### WHAT TO DO
Write out each line exactly as it stands, please.

——————————

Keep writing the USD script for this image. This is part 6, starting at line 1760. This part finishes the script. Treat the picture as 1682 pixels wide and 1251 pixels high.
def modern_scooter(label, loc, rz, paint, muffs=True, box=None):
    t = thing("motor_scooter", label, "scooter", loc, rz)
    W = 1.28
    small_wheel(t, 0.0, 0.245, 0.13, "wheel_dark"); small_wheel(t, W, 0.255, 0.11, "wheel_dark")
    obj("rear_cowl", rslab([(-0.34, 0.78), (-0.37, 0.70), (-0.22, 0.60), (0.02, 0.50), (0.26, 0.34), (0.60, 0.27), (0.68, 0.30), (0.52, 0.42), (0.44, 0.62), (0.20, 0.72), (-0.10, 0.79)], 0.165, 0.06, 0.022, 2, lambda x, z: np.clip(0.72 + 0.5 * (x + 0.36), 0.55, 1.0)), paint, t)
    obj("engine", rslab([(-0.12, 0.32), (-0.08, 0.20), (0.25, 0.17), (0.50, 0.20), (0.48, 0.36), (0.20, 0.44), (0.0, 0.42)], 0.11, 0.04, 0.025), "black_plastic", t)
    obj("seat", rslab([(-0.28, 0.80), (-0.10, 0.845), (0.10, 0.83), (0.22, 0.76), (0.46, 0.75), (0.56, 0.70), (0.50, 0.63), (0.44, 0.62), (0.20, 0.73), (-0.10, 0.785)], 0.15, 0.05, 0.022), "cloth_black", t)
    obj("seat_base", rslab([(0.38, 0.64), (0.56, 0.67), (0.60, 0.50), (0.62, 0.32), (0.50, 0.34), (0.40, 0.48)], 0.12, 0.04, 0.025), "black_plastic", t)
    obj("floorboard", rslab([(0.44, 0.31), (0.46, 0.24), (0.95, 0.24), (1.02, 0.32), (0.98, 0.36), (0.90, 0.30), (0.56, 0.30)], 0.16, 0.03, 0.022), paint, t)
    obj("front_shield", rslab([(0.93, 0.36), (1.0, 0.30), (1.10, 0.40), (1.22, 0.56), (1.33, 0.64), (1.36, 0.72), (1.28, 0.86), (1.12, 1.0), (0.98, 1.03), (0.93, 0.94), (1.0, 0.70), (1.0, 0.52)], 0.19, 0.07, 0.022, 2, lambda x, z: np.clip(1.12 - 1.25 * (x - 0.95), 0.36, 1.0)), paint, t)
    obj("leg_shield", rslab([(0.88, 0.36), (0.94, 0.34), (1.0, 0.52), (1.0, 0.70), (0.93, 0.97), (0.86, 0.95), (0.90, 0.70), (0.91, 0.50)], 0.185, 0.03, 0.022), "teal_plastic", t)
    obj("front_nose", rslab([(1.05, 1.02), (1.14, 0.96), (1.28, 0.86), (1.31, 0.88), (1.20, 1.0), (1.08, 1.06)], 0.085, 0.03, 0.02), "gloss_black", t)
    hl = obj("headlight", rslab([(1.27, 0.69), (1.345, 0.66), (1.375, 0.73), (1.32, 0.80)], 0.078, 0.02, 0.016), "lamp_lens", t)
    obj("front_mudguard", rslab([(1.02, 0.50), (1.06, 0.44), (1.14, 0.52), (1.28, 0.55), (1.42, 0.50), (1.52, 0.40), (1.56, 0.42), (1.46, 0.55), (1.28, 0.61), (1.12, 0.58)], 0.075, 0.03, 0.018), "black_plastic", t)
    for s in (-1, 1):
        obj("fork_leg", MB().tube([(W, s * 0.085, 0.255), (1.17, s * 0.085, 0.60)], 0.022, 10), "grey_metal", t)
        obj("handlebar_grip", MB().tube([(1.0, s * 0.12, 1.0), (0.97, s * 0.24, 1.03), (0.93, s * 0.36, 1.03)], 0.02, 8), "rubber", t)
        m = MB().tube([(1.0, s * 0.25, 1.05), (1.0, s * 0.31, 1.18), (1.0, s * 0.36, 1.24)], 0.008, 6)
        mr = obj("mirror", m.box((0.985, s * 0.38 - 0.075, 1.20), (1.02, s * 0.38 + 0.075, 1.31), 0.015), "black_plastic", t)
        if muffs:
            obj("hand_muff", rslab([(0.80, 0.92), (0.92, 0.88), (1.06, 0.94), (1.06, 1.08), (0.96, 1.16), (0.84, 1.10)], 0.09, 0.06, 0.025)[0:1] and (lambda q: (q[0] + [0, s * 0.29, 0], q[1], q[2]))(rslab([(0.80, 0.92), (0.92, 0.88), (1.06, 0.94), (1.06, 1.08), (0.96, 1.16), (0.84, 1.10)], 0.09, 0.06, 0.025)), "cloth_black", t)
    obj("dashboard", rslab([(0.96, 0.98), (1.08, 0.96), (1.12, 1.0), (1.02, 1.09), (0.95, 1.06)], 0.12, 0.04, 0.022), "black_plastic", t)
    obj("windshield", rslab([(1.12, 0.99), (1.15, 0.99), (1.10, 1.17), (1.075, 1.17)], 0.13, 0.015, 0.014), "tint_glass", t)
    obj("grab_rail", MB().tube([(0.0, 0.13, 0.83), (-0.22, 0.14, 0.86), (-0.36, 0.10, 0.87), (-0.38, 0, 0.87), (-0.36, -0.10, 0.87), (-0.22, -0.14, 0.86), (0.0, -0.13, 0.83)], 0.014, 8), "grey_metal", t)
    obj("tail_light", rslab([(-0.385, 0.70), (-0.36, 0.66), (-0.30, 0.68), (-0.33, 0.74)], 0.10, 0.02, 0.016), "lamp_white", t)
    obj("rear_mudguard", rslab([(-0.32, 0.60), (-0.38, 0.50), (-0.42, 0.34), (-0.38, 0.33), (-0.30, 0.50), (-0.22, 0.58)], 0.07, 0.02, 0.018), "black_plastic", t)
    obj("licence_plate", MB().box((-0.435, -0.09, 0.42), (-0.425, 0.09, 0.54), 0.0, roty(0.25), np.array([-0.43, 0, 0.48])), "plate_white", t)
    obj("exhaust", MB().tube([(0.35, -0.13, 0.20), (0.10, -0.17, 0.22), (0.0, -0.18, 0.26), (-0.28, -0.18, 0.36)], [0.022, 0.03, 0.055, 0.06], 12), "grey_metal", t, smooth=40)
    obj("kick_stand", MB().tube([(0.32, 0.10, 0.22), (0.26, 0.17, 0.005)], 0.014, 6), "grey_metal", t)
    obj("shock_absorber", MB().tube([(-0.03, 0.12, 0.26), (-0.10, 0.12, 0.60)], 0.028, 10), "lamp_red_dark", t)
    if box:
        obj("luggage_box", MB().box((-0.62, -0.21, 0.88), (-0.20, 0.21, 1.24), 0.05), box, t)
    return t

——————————

### CORRECT RESPONSE
Keep writing the USD script for this image. This is part 6, starting at line 1760. This part finishes the script. Treat the picture as 1682 pixels wide and 1251 pixels high.
def modern_scooter(label, loc, rz, paint, muffs=True, box=None):
    t = thing("motor_scooter", label, "scooter", loc, rz)
    W = 1.28
    small_wheel(t, 0.0, 0.245, 0.13, "wheel_dark"); small_wheel(t, W, 0.255, 0.11, "wheel_dark")
    obj("rear_cowl", rslab([(-0.34, 0.78), (-0.37, 0.70), (-0.22, 0.60), (0.02, 0.50), (0.26, 0.34), (0.60, 0.27), (0.68, 0.30), (0.52, 0.42), (0.44, 0.62), (0.20, 0.72), (-0.10, 0.79)], 0.165, 0.06, 0.022, 2, lambda x, z: np.clip(0.72 + 0.5 * (x + 0.36), 0.55, 1.0)), paint, t)
    obj("engine", rslab([(-0.12, 0.32), (-0.08, 0.20), (0.25, 0.17), (0.50, 0.20), (0.48, 0.36), (0.20, 0.44), (0.0, 0.42)], 0.11, 0.04, 0.025), "black_plastic", t)
    obj("seat", rslab([(-0.28, 0.80), (-0.10, 0.845), (0.10, 0.83), (0.22, 0.76), (0.46, 0.75), (0.56, 0.70), (0.50, 0.63), (0.44, 0.62), (0.20, 0.73), (-0.10, 0.785)], 0.15, 0.05, 0.022), "cloth_black", t)
    obj("seat_base", rslab([(0.38, 0.64), (0.56, 0.67), (0.60, 0.50), (0.62, 0.32), (0.50, 0.34), (0.40, 0.48)], 0.12, 0.04, 0.025), "black_plastic", t)
    obj("floorboard", rslab([(0.44, 0.31), (0.46, 0.24), (0.95, 0.24), (1.02, 0.32), (0.98, 0.36), (0.90, 0.30), (0.56, 0.30)], 0.16, 0.03, 0.022), paint, t)
    obj("front_shield", rslab([(0.93, 0.36), (1.0, 0.30), (1.10, 0.40), (1.22, 0.56), (1.33, 0.64), (1.36, 0.72), (1.28, 0.86), (1.12, 1.0), (0.98, 1.03), (0.93, 0.94), (1.0, 0.70), (1.0, 0.52)], 0.19, 0.07, 0.022, 2, lambda x, z: np.clip(1.12 - 1.25 * (x - 0.95), 0.36, 1.0)), paint, t)
    obj("leg_shield", rslab([(0.88, 0.36), (0.94, 0.34), (1.0, 0.52), (1.0, 0.70), (0.93, 0.97), (0.86, 0.95), (0.90, 0.70), (0.91, 0.50)], 0.185, 0.03, 0.022), "teal_plastic", t)
    obj("front_nose", rslab([(1.05, 1.02), (1.14, 0.96), (1.28, 0.86), (1.31, 0.88), (1.20, 1.0), (1.08, 1.06)], 0.085, 0.03, 0.02), "gloss_black", t)
    hl = obj("headlight", rslab([(1.27, 0.69), (1.345, 0.66), (1.375, 0.73), (1.32, 0.80)], 0.078, 0.02, 0.016), "lamp_lens", t)
    obj("front_mudguard", rslab([(1.02, 0.50), (1.06, 0.44), (1.14, 0.52), (1.28, 0.55), (1.42, 0.50), (1.52, 0.40), (1.56, 0.42), (1.46, 0.55), (1.28, 0.61), (1.12, 0.58)], 0.075, 0.03, 0.018), "black_plastic", t)
    for s in (-1, 1):
        obj("fork_leg", MB().tube([(W, s * 0.085, 0.255), (1.17, s * 0.085, 0.60)], 0.022, 10), "grey_metal", t)
        obj("handlebar_grip", MB().tube([(1.0, s * 0.12, 1.0), (0.97, s * 0.24, 1.03), (0.93, s * 0.36, 1.03)], 0.02, 8), "rubber", t)
        m = MB().tube([(1.0, s * 0.25, 1.05), (1.0, s * 0.31, 1.18), (1.0, s * 0.36, 1.24)], 0.008, 6)
        mr = obj("mirror", m.box((0.985, s * 0.38 - 0.075, 1.20), (1.02, s * 0.38 + 0.075, 1.31), 0.015), "black_plastic", t)
        if muffs:
            obj("hand_muff", rslab([(0.80, 0.92), (0.92, 0.88), (1.06, 0.94), (1.06, 1.08), (0.96, 1.16), (0.84, 1.10)], 0.09, 0.06, 0.025)[0:1] and (lambda q: (q[0] + [0, s * 0.29, 0], q[1], q[2]))(rslab([(0.80, 0.92), (0.92, 0.88), (1.06, 0.94), (1.06, 1.08), (0.96, 1.16), (0.84, 1.10)], 0.09, 0.06, 0.025)), "cloth_black", t)
    obj("dashboard", rslab([(0.96, 0.98), (1.08, 0.96), (1.12, 1.0), (1.02, 1.09), (0.95, 1.06)], 0.12, 0.04, 0.022), "black_plastic", t)
    obj("windshield", rslab([(1.12, 0.99), (1.15, 0.99), (1.10, 1.17), (1.075, 1.17)], 0.13, 0.015, 0.014), "tint_glass", t)
    obj("grab_rail", MB().tube([(0.0, 0.13, 0.83), (-0.22, 0.14, 0.86), (-0.36, 0.10, 0.87), (-0.38, 0, 0.87), (-0.36, -0.10, 0.87), (-0.22, -0.14, 0.86), (0.0, -0.13, 0.83)], 0.014, 8), "grey_metal", t)
    obj("tail_light", rslab([(-0.385, 0.70), (-0.36, 0.66), (-0.30, 0.68), (-0.33, 0.74)], 0.10, 0.02, 0.016), "lamp_white", t)
    obj("rear_mudguard", rslab([(-0.32, 0.60), (-0.38, 0.50), (-0.42, 0.34), (-0.38, 0.33), (-0.30, 0.50), (-0.22, 0.58)], 0.07, 0.02, 0.018), "black_plastic", t)
    obj("licence_plate", MB().box((-0.435, -0.09, 0.42), (-0.425, 0.09, 0.54), 0.0, roty(0.25), np.array([-0.43, 0, 0.48])), "plate_white", t)
    obj("exhaust", MB().tube([(0.35, -0.13, 0.20), (0.10, -0.17, 0.22), (0.0, -0.18, 0.26), (-0.28, -0.18, 0.36)], [0.022, 0.03, 0.055, 0.06], 12), "grey_metal", t, smooth=40)
    obj("kick_stand", MB().tube([(0.32, 0.10, 0.22), (0.26, 0.17, 0.005)], 0.014, 6), "grey_metal", t)
    obj("shock_absorber", MB().tube([(-0.03, 0.12, 0.26), (-0.10, 0.12, 0.60)], 0.028, 10), "lamp_red_dark", t)
    if box:
        obj("luggage_box", MB().box((-0.62, -0.21, 0.88), (-0.20, 0.21, 1.24), 0.05), box, t)
    return t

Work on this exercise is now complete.